Em frente a uma igreja evangélica improvisada com madeirite, ex-moradores da comunidade se reuniam, discutindo o futuro e perguntando para a nossa equipe "onde estava a imprensa antes de a reintegração acontecer".

Foto: Felipe Larozza/VICE

De dentro da favela, era possível olhar os barracos mais altos e ver fileiras de policiais, provavelmente evitando resistência por parte de moradores. O silêncio estarrecedor e melancólico era eventualmente interrompido pelo barulho de madeira queimando.

Foto: Felipe Larozza/VICE

A Prefeitura de Osasco informou que "1.840 fichas de famílias que ocupavam a área" foram inseridas no cadastro da Secretaria Municipal de Habitação e Desenvolvimento Urbano (Sehdu).
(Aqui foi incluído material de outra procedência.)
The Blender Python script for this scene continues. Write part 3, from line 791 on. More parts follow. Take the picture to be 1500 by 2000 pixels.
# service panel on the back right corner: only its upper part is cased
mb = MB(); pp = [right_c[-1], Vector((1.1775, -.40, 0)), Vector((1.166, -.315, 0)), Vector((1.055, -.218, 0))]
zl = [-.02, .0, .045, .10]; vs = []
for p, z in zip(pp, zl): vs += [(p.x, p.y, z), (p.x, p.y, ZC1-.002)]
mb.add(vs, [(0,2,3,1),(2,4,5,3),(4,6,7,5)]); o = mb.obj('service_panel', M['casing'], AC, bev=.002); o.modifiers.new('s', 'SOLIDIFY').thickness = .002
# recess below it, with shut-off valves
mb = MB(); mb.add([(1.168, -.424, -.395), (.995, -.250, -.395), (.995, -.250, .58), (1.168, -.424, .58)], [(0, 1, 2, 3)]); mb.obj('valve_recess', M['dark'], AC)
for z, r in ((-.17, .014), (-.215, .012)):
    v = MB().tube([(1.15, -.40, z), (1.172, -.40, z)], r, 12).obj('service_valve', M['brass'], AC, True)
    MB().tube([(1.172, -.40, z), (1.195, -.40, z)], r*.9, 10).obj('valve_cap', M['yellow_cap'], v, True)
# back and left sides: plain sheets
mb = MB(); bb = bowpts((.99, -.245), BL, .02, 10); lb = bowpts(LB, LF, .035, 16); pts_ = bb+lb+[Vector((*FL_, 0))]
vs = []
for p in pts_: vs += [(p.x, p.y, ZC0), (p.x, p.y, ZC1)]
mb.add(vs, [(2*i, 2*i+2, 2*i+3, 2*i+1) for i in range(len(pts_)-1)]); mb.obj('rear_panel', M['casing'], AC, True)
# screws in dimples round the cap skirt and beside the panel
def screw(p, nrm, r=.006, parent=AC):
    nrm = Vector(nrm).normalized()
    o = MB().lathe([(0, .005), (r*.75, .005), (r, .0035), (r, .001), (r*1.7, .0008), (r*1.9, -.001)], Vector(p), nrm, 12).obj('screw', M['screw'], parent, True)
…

Ou seja, "a partir de agora, e dentro dos critérios dos programas habitacionais, como o Minha Casa Minha Vida, os inscritos na lista em questão poderão ter acesso aos programas".

Foto: Felipe Larozza/VICE

"Conheço gente que não tem pra onde ir. Eu não tenho pra onde ir", desabafou Alan Pereira com os olhos cheios de lágrima. Levando a camiseta ao rosto pra enxugar o suor e o choro, ele relembrava a união entre os vizinhos de um lugar que não irá mais existir. "Fico besta com a força de vontade de cada um dessa comunidade. Quando alguém precisava de comida, a gente se reunia e fazia comida juntos. Todo mundo participava junto da favela, da nossa comunidade."